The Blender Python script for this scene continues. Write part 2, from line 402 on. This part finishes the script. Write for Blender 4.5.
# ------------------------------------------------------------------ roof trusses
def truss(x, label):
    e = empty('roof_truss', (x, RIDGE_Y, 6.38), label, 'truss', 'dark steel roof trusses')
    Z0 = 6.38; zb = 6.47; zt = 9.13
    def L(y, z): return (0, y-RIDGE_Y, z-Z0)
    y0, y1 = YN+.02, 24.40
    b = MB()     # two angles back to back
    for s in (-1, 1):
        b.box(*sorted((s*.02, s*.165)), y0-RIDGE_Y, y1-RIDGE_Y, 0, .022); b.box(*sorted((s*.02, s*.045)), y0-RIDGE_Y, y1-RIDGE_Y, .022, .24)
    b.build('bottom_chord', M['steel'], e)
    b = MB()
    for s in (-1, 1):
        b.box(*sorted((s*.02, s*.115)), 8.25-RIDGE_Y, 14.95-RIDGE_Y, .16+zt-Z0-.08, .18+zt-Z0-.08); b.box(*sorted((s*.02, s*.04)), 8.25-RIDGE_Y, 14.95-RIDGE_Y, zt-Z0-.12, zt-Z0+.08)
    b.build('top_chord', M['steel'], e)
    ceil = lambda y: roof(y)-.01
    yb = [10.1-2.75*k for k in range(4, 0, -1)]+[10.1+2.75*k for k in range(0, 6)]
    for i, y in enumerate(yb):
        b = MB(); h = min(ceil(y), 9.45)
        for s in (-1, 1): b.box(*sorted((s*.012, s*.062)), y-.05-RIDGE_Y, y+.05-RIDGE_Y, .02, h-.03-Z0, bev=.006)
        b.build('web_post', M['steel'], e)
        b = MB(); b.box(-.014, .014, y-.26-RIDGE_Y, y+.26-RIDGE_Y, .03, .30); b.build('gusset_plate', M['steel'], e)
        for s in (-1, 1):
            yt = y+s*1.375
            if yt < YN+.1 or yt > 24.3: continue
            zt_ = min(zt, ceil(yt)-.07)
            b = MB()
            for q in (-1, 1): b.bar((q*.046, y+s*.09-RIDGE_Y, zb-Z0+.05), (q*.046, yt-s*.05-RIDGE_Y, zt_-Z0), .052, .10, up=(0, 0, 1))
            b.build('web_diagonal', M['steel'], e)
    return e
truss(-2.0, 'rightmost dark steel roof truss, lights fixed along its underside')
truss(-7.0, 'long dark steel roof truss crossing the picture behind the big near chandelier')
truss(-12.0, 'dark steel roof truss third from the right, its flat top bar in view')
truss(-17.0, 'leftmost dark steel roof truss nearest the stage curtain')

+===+

EXERCISE —
Extract the complete listing above, reproducing each line exactly.

TASK ANSWER —
The Blender Python script for this scene continues. Write part 2, from line 402 on. This part finishes the script. Write for Blender 4.5.
# ------------------------------------------------------------------ roof trusses
def truss(x, label):
    e = empty('roof_truss', (x, RIDGE_Y, 6.38), label, 'truss', 'dark steel roof trusses')
    Z0 = 6.38; zb = 6.47; zt = 9.13
    def L(y, z): return (0, y-RIDGE_Y, z-Z0)
    y0, y1 = YN+.02, 24.40
    b = MB()     # two angles back to back
    for s in (-1, 1):
        b.box(*sorted((s*.02, s*.165)), y0-RIDGE_Y, y1-RIDGE_Y, 0, .022); b.box(*sorted((s*.02, s*.045)), y0-RIDGE_Y, y1-RIDGE_Y, .022, .24)
    b.build('bottom_chord', M['steel'], e)
    b = MB()
    for s in (-1, 1):
        b.box(*sorted((s*.02, s*.115)), 8.25-RIDGE_Y, 14.95-RIDGE_Y, .16+zt-Z0-.08, .18+zt-Z0-.08); b.box(*sorted((s*.02, s*.04)), 8.25-RIDGE_Y, 14.95-RIDGE_Y, zt-Z0-.12, zt-Z0+.08)
    b.build('top_chord', M['steel'], e)
    ceil = lambda y: roof(y)-.01
    yb = [10.1-2.75*k for k in range(4, 0, -1)]+[10.1+2.75*k for k in range(0, 6)]
    for i, y in enumerate(yb):
        b = MB(); h = min(ceil(y), 9.45)
        for s in (-1, 1): b.box(*sorted((s*.012, s*.062)), y-.05-RIDGE_Y, y+.05-RIDGE_Y, .02, h-.03-Z0, bev=.006)
        b.build('web_post', M['steel'], e)
        b = MB(); b.box(-.014, .014, y-.26-RIDGE_Y, y+.26-RIDGE_Y, .03, .30); b.build('gusset_plate', M['steel'], e)
        for s in (-1, 1):
            yt = y+s*1.375
            if yt < YN+.1 or yt > 24.3: continue
            zt_ = min(zt, ceil(yt)-.07)
            b = MB()
            for q in (-1, 1): b.bar((q*.046, y+s*.09-RIDGE_Y, zb-Z0+.05), (q*.046, yt-s*.05-RIDGE_Y, zt_-Z0), .052, .10, up=(0, 0, 1))
            b.build('web_diagonal', M['steel'], e)
    return e
truss(-2.0, 'rightmost dark steel roof truss, lights fixed along its underside')
truss(-7.0, 'long dark steel roof truss crossing the picture behind the big near chandelier')
truss(-12.0, 'dark steel roof truss third from the right, its flat top bar in view')
truss(-17.0, 'leftmost dark steel roof truss nearest the stage curtain')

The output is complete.